Note that the management tools option is selected automatically. All of the OS prerequisites were installed prior. So there is no need to use the option to automatically install the OS bundled pre-requisites.
As a sidenote, I never used to use that feature as it would add an extra reboot step in older versions of Windows. Exchange would see a pending restart and refuse to install until the pending restart was cleared. That was corrected in Windows, but old habits stick...
Exchange SE still defaults to the same v15 installation path.
Note the double negatitive on the malware protection settings. In the below, selecting no means that "yes, I want malware scanning to be enabled".
Then setup does a final check to make sure that we are good to go.
If that completes with no issues, the Install button then is enabled.
Click install and then strap in for a rather lengthy install. It is not quick.
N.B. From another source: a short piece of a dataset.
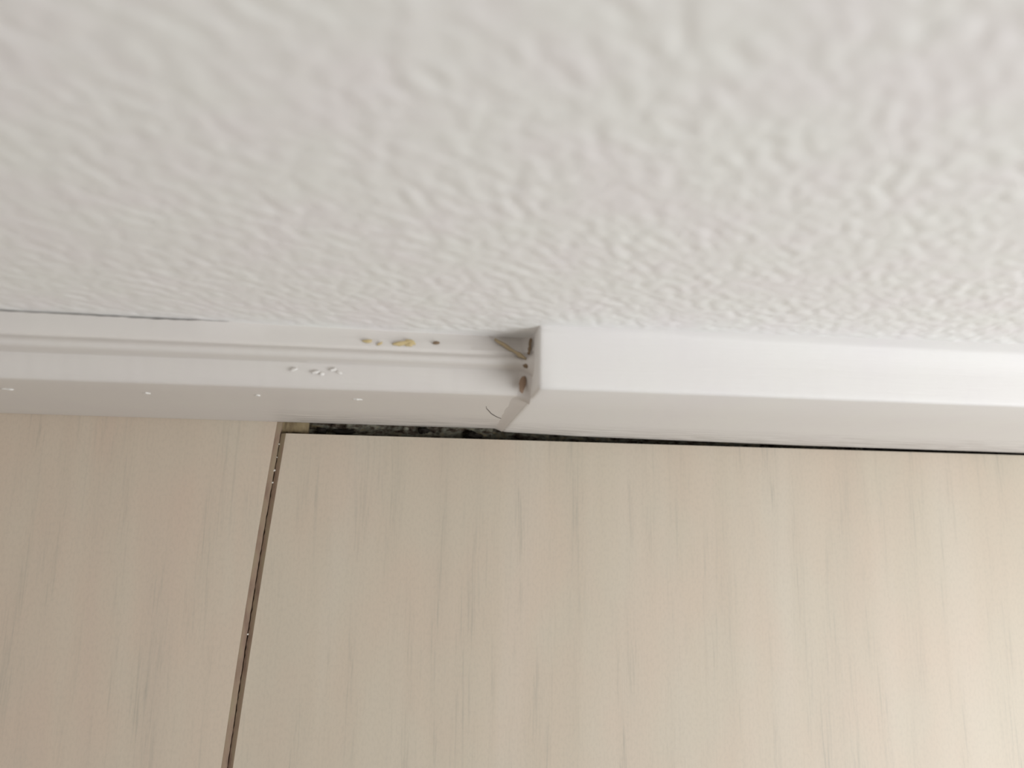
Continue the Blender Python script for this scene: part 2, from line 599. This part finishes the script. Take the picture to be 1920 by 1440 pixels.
def stick(name, a, b, w, t, m, seed=0):
    A, B = Vector(a), Vector(b)
    d = (B - A).normalized()
    up = Vector((0, 0, 1))
    s = d.cross(up).normalized()
    u = s.cross(d)
    vs, fs = [], []
    N = 10
    for i in range(N + 1):
        p = A.lerp(B, i / N) + s * .15 * nz(i * .5, seed) * w
        ww = w * (0.75 + .5 * nz(i * .7, seed + 5)) * (1 if 0 < i < N else .55)
        for cs, cu in ((-1, -.6), (1, -.6), (.9, .6), (0, 1), (-.9, .6)):
            q = p + s * cs * ww / 2 + u * cu * t / 2
            vs.append(tuple(q))
    for i in range(N):
        for j in range(5):
            a_, b_ = i * 5 + j, i * 5 + (j + 1) % 5
            fs.append((a_, b_, b_ + 5, a_ + 5))
    fs += [tuple(range(5))[::-1], tuple(N * 5 + j for j in range(5))]
    return link(name, vs, fs, m, None, True, tuple((A + B) / 2))


thing(stick('wood_splinter', (15.8, 41.0, 54.2), (22.0, 36.8, 55.7), .95, .5, m_splinter, 1),
      'straw-coloured splinter slanting across the moulding top beside the cut board end', 'splinter')
thing(stick('wood_splinter', (22.9, 41.0, 56.0), (22.5, 37.6, 56.1), .8, .6, m_dark_splinter, 2),
      'darker brown splinter standing in the corner against the cut board end', 'splinter')
thing(blob('dirt_speck', (22.2, 35.6, 55.2), (.7, .5, .4), m_dark_splinter, 61, .3),
      'small brown dirt speck below the two splinters in the board corner', 'dirt')
thing(blob('dirt_smear', (21.8, 32.2, 52.6), (.7, 1.6, .4), m_rust, 62, .3, -.1),
      'reddish brown dirt smear low in the board corner', 'dirt')
for i, (x, y, z, a, b_, r) in enumerate([(-9.4, 39.3, 54.85, .9, .35, .15), (-7.0, 38.8, 54.85, .6, .2, .6),
                                         (-2.9, 39.1, 54.8, 1.5, .4, .15), (-1.0, 39.5, 54.7, .8, .5, -.3), (-1.2, 38.9, 54.85, .8, .35, .1)]):
    thing(blob('glue_crumb', (x, y, z), (a, b_, .15), m_glue, i + 20, .4, r),
          ['yellow glue crumb on the ledge, leftmost of the row', 'smallest thin yellow glue crumb on the ledge', 'longest yellow glue crumb on the ledge beside the wall',
           'round yellow glue crumb on the ledge, closest to the wall', 'yellow glue crumb overlapping the longest one on the ledge'][i], 'crumb', 'glue crumbs on the baseboard ledge')
thing(blob('dirt_speck', (4.0, 39.6, 54.5), (.65, .35, .25), m_dark_splinter, 66, .3),
      'single dark brown speck on the ledge right of the yellow glue crumbs', 'dirt')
In some lab environments this takes an hour.
Once setup has completed, not that Extended Protection is enabled by default and you are asl prompted to restart the server and also run the Exchange Health Check script to make sure all is good.
Upgrade
The upgrade process is very similar to the above. Screenshots below for reference.
Incomplete Installation
Should something go wrong, and you error out at the end of setup. Restart the server, and re-run setup.
It will notice the pending watermarks and then try and pick up where it left off.
And if it completes successfully, then you get the same end screen.